▸ Problem: Copy out each line of the data that holds the word "picks".

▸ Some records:
▼
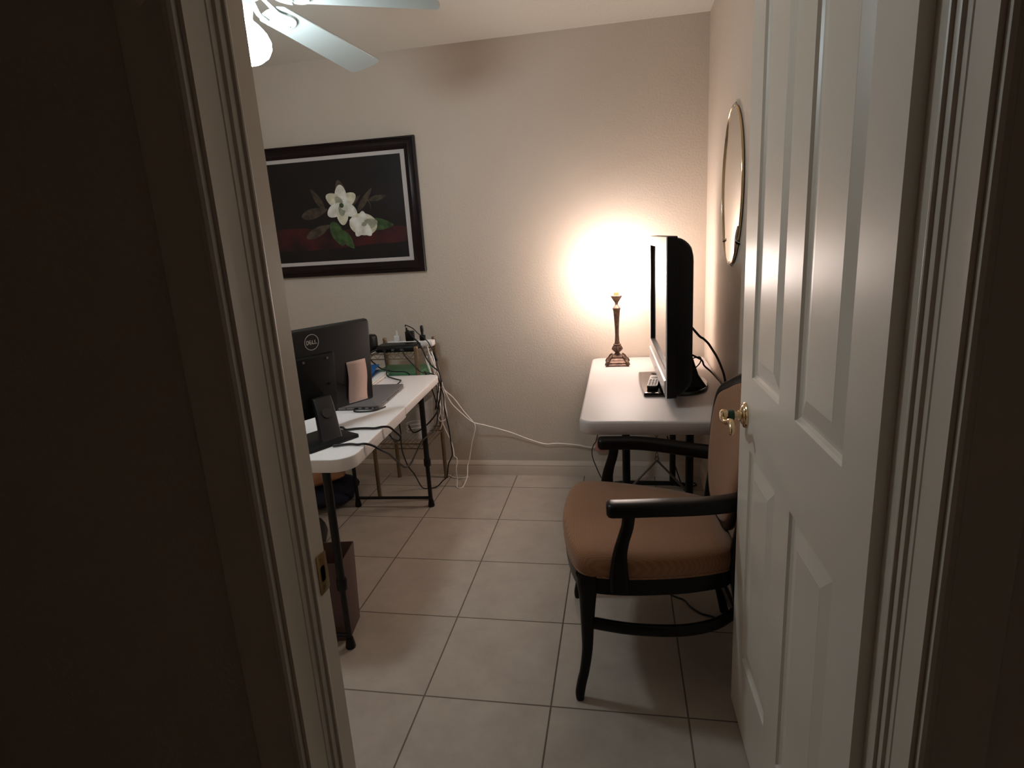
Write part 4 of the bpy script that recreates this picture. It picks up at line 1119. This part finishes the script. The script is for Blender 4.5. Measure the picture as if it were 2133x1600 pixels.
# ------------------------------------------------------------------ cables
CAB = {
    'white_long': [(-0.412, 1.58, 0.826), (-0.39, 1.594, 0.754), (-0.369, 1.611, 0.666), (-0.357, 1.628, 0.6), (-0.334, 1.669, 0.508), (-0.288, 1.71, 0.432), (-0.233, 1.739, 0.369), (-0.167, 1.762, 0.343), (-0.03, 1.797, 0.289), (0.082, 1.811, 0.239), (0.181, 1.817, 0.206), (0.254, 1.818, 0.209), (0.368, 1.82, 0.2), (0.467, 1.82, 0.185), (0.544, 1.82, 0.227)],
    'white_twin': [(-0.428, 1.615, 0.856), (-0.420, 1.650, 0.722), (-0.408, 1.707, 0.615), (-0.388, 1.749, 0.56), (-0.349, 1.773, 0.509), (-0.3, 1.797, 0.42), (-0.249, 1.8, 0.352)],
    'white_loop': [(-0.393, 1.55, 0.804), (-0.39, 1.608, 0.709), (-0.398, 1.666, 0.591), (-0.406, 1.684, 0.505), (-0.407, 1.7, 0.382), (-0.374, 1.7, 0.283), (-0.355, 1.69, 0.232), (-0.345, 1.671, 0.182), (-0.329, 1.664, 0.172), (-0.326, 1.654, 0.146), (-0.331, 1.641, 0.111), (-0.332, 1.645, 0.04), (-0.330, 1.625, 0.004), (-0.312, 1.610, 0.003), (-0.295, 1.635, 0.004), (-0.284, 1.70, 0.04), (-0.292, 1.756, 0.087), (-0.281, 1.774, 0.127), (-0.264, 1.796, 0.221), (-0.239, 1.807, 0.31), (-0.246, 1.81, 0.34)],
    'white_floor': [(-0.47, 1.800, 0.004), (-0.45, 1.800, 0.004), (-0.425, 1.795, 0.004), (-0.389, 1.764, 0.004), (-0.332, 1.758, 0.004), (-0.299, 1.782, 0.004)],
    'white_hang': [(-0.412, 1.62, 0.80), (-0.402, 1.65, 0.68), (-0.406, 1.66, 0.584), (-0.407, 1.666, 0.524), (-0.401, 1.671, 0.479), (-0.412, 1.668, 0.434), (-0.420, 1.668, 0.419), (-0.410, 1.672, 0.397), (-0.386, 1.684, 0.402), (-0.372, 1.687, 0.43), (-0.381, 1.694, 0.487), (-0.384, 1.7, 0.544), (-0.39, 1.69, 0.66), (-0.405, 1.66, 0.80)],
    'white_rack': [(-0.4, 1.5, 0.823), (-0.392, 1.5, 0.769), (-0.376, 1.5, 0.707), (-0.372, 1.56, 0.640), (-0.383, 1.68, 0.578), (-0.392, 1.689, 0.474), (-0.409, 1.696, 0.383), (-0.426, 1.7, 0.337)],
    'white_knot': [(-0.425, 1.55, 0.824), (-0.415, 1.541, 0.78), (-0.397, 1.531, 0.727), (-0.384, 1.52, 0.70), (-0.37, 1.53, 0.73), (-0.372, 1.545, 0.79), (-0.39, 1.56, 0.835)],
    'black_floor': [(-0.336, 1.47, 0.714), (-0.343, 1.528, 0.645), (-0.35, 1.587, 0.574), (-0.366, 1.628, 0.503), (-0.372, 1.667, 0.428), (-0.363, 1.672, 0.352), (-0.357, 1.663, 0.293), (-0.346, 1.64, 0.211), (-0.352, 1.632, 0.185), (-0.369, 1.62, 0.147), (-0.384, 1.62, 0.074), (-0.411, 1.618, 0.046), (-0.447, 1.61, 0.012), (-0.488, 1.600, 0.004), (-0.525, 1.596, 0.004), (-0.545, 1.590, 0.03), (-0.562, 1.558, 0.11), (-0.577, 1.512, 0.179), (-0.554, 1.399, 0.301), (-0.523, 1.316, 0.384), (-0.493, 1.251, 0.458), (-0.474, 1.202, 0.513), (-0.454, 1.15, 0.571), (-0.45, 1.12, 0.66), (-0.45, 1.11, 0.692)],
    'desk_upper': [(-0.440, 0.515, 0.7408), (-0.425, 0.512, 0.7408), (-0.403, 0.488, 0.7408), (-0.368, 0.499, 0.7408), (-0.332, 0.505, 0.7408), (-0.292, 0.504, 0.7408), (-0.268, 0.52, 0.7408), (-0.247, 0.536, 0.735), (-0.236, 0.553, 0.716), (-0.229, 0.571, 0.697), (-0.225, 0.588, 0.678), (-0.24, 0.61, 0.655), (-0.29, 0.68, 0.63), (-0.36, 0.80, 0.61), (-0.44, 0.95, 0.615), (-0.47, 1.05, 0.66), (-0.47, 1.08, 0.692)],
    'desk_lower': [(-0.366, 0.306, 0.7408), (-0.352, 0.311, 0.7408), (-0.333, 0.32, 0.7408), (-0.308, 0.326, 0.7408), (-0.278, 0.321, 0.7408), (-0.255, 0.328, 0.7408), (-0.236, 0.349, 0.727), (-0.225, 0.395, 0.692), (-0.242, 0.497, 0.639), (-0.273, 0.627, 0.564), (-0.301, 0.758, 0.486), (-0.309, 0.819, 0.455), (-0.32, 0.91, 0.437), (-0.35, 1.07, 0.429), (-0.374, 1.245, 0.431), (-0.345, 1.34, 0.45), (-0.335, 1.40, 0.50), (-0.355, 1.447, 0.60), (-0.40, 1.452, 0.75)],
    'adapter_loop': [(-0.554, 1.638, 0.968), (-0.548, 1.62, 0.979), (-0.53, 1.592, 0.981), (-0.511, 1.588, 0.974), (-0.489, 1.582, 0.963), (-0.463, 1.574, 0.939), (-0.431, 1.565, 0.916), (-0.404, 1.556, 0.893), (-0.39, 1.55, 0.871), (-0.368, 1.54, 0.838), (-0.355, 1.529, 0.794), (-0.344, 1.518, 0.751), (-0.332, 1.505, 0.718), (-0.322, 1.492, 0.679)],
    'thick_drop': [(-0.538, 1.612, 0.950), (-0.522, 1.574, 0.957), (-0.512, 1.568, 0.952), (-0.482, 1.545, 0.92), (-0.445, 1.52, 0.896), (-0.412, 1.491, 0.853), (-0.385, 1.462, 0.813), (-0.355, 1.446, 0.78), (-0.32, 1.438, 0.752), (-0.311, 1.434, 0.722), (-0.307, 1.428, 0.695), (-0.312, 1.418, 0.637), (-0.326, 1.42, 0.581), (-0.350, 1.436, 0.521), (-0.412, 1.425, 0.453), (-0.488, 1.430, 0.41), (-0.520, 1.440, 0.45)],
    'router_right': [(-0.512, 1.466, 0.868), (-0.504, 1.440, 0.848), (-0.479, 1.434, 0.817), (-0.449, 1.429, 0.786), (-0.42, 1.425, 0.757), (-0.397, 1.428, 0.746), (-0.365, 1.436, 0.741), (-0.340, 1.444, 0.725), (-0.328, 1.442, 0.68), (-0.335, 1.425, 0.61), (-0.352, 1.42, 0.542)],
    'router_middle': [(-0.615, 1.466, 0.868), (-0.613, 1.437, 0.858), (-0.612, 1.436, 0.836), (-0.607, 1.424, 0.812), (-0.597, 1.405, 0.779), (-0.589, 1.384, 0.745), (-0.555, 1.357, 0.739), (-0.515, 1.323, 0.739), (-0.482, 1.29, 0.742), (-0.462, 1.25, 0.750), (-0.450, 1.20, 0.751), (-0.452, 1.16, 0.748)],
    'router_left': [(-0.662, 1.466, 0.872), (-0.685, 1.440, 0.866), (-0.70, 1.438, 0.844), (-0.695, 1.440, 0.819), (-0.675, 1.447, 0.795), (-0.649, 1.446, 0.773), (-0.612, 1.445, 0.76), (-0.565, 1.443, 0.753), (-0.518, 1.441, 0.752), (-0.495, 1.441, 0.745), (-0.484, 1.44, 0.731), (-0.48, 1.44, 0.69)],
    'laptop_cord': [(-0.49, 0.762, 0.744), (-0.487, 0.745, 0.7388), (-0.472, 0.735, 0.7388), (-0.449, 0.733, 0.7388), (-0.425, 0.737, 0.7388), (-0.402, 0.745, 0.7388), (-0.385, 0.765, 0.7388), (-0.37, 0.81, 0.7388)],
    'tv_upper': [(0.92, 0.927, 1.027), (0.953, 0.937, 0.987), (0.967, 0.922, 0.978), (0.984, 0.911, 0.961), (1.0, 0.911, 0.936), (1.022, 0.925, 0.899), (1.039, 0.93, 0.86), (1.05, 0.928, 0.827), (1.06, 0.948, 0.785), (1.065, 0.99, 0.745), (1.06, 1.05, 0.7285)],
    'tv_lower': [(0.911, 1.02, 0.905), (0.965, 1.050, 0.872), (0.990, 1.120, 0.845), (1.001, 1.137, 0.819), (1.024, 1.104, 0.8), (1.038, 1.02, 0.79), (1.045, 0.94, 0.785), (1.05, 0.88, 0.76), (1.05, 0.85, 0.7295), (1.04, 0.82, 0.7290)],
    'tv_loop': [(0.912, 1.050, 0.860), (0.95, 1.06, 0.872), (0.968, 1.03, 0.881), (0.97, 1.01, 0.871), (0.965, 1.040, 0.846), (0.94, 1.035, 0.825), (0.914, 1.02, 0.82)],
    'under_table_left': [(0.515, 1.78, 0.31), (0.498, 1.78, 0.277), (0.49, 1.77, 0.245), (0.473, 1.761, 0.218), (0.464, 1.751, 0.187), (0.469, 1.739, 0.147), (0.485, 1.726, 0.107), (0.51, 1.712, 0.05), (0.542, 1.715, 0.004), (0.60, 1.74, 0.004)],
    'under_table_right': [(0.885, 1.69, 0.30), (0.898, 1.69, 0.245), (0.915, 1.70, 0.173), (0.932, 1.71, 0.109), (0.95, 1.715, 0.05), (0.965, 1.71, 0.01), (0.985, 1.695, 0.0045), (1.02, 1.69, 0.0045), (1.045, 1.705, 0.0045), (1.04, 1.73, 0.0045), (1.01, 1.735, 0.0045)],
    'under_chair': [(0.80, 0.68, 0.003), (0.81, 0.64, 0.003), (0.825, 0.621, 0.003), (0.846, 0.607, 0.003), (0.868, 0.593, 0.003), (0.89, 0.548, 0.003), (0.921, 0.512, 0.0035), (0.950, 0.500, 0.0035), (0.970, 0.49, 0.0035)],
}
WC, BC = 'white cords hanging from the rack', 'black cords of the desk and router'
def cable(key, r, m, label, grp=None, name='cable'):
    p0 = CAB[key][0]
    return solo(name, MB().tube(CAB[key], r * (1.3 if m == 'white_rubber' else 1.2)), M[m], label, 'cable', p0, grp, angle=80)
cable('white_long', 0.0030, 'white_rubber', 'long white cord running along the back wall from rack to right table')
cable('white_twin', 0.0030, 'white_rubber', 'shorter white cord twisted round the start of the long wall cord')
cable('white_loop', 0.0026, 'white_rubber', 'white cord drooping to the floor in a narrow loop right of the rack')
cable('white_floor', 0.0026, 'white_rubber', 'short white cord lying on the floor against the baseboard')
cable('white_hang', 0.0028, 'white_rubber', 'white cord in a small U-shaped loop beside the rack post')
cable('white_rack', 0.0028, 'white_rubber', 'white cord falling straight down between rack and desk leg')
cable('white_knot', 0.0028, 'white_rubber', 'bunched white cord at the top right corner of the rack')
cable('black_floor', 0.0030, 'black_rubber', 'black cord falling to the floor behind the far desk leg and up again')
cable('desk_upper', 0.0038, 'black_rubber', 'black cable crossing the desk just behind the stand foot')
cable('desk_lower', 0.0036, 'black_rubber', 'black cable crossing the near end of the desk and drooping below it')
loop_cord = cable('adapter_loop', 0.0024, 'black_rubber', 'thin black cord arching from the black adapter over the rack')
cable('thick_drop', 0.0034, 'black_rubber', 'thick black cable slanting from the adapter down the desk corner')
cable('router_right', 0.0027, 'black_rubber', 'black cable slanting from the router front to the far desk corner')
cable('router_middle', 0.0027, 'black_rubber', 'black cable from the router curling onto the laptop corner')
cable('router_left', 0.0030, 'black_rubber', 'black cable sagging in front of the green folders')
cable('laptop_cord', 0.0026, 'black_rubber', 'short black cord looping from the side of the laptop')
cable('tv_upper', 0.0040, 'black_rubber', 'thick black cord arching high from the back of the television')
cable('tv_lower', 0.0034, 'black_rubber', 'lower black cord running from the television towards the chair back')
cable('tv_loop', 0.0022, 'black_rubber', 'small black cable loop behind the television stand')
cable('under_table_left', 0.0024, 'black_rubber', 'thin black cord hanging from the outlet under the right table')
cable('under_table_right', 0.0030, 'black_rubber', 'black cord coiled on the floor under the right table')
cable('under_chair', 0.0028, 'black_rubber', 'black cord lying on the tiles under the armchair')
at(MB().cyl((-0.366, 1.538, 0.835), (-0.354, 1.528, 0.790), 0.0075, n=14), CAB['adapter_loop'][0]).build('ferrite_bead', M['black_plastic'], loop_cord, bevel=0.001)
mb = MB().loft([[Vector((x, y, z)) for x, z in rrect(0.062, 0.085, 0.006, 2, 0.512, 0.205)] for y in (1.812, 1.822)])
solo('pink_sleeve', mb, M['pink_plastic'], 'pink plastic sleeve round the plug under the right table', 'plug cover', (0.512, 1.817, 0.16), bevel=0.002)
▲
▼
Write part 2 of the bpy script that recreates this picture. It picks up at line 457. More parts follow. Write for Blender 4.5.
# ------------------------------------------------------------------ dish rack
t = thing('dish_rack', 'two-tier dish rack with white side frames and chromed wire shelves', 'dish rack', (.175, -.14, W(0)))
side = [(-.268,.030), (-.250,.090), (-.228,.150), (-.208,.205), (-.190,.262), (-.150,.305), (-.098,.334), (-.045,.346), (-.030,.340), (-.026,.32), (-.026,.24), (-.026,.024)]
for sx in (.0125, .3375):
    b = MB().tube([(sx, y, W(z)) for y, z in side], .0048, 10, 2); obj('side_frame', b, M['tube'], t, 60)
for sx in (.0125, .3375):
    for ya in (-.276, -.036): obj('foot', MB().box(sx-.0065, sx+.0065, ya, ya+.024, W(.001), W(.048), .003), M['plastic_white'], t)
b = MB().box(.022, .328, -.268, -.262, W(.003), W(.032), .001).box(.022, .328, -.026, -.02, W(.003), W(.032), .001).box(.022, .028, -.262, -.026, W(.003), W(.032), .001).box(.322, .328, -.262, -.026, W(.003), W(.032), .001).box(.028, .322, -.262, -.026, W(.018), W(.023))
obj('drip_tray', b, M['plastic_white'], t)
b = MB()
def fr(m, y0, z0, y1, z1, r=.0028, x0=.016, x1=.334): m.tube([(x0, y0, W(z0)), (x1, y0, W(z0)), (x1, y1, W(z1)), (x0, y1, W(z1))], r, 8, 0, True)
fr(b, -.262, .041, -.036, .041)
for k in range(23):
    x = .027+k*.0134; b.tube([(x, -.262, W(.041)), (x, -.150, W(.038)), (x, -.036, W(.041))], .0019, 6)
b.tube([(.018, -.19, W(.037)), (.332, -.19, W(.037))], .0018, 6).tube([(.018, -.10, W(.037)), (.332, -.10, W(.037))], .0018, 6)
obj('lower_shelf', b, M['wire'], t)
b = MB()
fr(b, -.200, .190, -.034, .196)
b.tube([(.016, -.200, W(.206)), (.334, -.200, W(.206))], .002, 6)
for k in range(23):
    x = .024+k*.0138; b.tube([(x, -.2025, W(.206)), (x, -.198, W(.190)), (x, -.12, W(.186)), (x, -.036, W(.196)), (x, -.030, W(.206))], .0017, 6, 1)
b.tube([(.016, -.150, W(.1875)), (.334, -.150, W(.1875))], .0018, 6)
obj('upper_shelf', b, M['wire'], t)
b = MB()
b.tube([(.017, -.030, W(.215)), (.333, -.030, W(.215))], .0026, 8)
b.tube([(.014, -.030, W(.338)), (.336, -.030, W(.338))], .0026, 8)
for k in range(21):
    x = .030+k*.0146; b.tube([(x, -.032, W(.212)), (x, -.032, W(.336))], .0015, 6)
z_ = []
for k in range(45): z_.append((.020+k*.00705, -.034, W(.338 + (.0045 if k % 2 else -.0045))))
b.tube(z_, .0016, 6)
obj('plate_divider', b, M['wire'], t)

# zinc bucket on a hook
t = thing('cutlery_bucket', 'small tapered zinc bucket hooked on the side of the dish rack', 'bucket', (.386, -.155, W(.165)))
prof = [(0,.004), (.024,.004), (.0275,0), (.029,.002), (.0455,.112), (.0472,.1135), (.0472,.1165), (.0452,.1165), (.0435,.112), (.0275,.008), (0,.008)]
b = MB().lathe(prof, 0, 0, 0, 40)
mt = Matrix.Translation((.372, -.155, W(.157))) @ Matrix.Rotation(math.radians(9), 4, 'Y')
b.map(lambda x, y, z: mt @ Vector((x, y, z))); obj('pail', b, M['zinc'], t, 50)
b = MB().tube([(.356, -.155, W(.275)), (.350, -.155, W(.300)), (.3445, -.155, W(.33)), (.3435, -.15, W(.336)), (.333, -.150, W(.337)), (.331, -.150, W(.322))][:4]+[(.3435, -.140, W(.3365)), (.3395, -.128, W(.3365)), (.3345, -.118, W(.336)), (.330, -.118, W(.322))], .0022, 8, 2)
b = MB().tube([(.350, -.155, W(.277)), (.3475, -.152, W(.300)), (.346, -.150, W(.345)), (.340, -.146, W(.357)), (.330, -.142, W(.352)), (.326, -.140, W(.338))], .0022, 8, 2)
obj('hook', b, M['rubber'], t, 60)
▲
▸ Solution for this problem:
Write part 4 of the bpy script that recreates this picture. It picks up at line 1119. This part finishes the script. The script is for Blender 4.5. Measure the picture as if it were 2133x1600 pixels.
Write part 2 of the bpy script that recreates this picture. It picks up at line 457. More parts follow. Write for Blender 4.5.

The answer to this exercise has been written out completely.